Notice that this is a completely different header...the footer on the page, incidentally, is also completely different. This confuses viewers of the website, and also slows them down. People used to exploring the store section of the site may return to the site by typing in the URL, rishi-tea.com, only to find an unfamiliar header. Similarly, someone who wanted to click one of the links on the homepage's header may have trouble finding it once they click through to the rest of the site. In the case of Rishi Tea, because most people viewing the site will view both the homepage and the store section, most users will actually encounter this inconsistency.

I think, unless absolutely necessary, it is best to avoid this sort of inconsistency. Sometimes having different toolbars is necessary in different parts of your site, but I think that it is generally better to have a common, base toolbar that is the same on the whole site, and then add additional toolbars to other sections of the site, rather than having a completely different toolbar.

As a side note, I really like Rishi Tea and I think their website is actually quite good: easy-to-use and informative. I'm picking on them in part because I like them as a company and want to draw attention to a company that I feel good about supporting.

Do not build a separate website for your "store":

Not all tea companies sell directly through their website; some brands, like most of the tea brands owned by Unilever and other large companies, have strictly informational websites. However, most tea companies sell tea online. And, if you do sell tea online, through a company-owned online store, then by all means, sell your tea on your main website and do not build a separate site for your store.

Why? People will come preferentially to your company's main website, and you will lose sales if your store is compartmentalized in a separate section or hosted on a separate domain, and not fully integrated into your site. Many people will visit your site and may not even know that you sell things online. Here's an example of a company that separates its store in a way that I think is likely causing them to lose a lot of potential sales. The following screenshot is from the homepage of Equal Exchange, a brand of fair-trade goods that sells tea, among many other products:



Note the small menu item shop in the upper-right-hand corner. How many people are going to click, or even notice this link? A large number of people may visit the Equal Exchange website, because they know the Equal Exchange brand, but may not know that the company sells its products online. And they may visit and explore the site without ever clicking or even noticing that link. They may leave the site without ever learning that this brand sells online.

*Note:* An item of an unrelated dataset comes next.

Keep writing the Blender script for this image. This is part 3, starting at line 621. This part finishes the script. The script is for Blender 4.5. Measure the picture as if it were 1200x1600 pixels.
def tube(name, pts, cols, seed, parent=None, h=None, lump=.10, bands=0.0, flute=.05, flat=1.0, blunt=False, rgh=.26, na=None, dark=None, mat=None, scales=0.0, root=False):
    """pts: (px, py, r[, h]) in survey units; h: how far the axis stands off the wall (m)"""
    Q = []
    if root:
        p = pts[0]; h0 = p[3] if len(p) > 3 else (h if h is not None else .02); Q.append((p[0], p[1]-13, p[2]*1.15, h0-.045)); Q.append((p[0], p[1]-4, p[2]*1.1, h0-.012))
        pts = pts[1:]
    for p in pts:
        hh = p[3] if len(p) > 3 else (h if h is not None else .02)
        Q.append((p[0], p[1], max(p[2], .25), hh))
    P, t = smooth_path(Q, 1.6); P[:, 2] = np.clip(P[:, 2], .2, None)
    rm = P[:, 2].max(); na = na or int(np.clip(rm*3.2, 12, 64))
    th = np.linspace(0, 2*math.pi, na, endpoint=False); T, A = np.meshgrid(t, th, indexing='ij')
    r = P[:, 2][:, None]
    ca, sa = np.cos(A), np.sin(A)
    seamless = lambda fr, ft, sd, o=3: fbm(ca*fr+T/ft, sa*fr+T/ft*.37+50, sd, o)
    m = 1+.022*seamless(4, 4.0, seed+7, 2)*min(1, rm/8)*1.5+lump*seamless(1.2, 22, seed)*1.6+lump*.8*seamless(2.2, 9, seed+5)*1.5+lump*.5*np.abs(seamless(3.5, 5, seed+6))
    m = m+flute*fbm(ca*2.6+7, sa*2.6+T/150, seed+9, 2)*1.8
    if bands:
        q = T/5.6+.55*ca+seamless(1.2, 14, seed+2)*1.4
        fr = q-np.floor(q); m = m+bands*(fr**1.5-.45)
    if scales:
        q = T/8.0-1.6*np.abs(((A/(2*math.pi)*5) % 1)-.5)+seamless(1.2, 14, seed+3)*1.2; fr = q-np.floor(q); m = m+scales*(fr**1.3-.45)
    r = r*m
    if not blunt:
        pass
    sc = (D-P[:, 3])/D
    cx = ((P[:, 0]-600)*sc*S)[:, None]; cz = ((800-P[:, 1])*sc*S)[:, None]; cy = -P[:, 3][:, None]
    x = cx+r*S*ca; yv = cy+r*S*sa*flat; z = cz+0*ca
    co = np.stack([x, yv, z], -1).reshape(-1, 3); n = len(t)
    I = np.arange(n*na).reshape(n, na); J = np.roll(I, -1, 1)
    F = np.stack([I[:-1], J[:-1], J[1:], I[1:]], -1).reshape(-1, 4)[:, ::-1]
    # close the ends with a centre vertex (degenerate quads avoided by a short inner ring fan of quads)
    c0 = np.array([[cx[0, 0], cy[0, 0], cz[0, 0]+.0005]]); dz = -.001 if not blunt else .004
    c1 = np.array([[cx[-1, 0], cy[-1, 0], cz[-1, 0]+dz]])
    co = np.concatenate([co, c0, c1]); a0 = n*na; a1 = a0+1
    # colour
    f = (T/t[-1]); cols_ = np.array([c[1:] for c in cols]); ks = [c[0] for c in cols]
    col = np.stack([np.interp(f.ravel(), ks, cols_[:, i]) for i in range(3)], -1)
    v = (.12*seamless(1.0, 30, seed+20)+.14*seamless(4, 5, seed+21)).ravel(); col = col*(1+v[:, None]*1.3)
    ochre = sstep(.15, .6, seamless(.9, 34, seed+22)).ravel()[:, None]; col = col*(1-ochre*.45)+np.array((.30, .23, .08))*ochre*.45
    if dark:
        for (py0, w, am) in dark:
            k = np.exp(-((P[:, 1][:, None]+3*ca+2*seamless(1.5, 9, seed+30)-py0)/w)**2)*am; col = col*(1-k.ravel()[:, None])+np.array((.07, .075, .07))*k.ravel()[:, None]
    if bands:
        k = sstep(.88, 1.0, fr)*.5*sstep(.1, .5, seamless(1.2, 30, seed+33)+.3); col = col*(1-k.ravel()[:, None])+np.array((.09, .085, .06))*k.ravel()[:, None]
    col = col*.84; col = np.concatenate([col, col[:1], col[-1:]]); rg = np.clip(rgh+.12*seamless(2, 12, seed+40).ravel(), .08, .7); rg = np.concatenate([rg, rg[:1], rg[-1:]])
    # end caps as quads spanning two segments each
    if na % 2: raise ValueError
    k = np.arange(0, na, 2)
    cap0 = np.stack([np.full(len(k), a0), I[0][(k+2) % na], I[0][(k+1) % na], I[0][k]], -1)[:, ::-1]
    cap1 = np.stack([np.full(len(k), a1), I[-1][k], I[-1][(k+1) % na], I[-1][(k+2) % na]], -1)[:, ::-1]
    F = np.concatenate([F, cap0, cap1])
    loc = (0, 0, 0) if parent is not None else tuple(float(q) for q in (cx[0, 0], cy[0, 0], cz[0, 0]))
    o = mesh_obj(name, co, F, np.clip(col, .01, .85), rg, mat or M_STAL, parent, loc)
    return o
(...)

When actually clicking the "store" link, there is a completely different header:



This header draws attention to the different categories of products for sale, and the little "shopping cart" box in the upper-right hand corner makes clear that this is a retail site.

Although I certainly have not tested this, I have a strong intuition that Equal Exchange would make more sales by integrating its sites so that the sales header and shopping cart appear on all pages of the main website. And, as with Rishi, I have singled out Equal Exchange because they are a company whose mission and values I like, and who I want to support. There are so many examples of other companies, including some companies that sell nothing but tea, who have a similar setup on their websites.

When to separate different sites into different domain names?

Adagio Teas provides a compelling example of when it can be beneficial to run separate sites on separate domain names. Adagio also runs TeaChat and a variety of other sites which, while affiliated with Adagio, are really oriented towards the tea-drinking community as a whole, and not exclusively Adagio customers. In this case, I think hosting the sites on different domains is a good choice. Adagio also uses a consistent (although not identical) look-and-feel across all the sites, and has its logo and name prominently displayed on all sites. This both helps the company gain visibility for its own brand, as well as providing transparency, a win-win situation.

If you're a tea company, and you are running some other tea-oriented websites, by all means put your company's name and logo prominently on your other sites--failing to do so not only is giving up a free marketing opportunity, but risks looking a little shady, which can actually harm your image.

What do you think?

Do you think these recommendations are sound? Can you think of any caveats, or do you have any quibbles with what I say here?